┌──

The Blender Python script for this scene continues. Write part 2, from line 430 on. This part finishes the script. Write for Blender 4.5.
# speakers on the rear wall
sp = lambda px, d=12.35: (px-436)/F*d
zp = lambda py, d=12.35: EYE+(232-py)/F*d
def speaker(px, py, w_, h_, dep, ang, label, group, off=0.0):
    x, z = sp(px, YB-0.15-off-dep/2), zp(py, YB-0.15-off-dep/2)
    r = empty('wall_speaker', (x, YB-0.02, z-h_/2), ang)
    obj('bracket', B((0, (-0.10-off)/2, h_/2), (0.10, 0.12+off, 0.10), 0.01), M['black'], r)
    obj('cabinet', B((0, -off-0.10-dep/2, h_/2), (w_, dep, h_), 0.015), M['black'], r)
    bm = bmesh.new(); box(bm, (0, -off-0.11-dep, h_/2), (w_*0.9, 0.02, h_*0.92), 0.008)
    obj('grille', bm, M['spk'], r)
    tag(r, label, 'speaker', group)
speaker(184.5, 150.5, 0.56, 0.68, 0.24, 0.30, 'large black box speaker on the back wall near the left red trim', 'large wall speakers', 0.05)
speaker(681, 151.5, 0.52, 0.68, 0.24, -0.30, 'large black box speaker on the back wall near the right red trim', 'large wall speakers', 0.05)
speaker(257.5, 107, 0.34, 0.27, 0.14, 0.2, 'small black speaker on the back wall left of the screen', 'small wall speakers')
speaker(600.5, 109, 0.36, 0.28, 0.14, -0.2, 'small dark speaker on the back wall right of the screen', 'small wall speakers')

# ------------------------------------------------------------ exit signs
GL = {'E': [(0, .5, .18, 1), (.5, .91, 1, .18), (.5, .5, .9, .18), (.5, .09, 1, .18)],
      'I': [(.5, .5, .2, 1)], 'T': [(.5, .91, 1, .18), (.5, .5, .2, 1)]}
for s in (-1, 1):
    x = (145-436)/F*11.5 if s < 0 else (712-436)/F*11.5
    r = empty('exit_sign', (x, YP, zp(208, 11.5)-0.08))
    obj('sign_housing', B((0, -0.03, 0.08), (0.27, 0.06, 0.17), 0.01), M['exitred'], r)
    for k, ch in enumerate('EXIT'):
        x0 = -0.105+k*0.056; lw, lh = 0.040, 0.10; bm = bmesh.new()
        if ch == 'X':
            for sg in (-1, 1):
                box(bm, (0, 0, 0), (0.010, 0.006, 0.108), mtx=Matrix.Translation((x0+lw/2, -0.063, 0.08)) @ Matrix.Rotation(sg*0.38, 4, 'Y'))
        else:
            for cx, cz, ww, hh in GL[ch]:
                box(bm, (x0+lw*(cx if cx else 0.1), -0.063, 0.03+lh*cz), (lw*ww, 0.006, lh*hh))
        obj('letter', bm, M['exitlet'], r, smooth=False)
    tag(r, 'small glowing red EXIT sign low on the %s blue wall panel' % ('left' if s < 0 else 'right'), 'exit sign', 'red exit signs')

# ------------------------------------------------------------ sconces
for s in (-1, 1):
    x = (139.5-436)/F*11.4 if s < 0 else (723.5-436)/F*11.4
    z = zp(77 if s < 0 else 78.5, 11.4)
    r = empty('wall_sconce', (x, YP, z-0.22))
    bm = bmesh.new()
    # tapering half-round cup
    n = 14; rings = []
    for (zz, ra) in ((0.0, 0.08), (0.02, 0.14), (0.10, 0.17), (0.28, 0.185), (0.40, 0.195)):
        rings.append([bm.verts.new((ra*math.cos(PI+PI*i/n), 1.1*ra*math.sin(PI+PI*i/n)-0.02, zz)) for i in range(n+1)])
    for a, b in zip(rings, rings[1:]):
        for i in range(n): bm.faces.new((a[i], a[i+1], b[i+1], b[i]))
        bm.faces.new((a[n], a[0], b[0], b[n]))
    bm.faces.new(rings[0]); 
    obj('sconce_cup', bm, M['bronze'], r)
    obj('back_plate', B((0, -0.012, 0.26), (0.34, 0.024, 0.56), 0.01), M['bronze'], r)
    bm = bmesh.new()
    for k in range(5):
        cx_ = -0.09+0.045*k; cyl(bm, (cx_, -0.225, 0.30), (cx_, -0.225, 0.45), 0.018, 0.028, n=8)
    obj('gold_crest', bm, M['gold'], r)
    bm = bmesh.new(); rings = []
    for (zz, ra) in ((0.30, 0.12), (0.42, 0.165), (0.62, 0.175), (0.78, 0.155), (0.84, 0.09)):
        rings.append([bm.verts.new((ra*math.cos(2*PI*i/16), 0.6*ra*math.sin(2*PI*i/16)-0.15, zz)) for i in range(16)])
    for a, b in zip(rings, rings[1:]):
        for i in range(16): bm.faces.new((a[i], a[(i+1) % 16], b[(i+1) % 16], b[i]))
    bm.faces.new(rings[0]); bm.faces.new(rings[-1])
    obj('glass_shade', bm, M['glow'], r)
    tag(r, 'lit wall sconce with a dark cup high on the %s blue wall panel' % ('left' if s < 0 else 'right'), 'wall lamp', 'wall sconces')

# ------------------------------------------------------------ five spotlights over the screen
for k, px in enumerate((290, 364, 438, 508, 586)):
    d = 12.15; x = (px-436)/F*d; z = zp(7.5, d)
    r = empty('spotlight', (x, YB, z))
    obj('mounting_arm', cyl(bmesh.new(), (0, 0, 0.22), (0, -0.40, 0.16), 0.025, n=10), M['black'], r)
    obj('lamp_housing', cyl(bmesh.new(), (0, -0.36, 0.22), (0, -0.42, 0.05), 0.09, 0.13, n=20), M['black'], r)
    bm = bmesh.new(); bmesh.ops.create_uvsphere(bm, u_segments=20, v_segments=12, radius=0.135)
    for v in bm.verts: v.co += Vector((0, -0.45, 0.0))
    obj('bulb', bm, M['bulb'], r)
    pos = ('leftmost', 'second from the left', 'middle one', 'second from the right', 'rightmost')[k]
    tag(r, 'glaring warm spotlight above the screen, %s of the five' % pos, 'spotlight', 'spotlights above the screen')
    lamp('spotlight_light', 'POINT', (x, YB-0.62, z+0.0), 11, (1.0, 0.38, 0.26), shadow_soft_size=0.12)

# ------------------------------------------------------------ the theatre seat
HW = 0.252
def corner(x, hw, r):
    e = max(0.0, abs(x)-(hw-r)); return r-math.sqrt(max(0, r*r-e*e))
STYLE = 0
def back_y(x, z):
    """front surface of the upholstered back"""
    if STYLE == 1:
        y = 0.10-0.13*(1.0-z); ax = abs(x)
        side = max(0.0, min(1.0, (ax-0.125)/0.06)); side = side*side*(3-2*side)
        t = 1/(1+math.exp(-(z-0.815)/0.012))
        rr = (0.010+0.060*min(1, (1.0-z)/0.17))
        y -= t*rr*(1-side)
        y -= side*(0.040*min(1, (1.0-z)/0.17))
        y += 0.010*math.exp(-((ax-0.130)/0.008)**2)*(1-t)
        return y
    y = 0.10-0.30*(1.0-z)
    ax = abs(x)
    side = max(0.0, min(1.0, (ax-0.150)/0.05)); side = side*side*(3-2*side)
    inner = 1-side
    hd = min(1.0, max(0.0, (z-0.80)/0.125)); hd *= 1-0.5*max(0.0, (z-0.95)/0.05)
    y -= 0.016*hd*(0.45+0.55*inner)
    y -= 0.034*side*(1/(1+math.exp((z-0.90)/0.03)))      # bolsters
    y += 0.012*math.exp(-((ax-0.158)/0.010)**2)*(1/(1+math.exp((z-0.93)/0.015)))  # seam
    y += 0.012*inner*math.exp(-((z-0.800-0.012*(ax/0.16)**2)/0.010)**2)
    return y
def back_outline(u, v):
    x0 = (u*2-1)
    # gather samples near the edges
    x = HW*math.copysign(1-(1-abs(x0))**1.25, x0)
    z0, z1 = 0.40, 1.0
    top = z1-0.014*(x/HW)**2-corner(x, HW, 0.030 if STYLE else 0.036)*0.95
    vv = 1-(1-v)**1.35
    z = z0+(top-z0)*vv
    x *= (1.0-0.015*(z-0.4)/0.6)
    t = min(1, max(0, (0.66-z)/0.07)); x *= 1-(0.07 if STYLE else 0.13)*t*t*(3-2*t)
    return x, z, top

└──

▶ **Exercise task**
Provide only the count of lines in the material above that hold the word "from".

▶ **Written solution**
2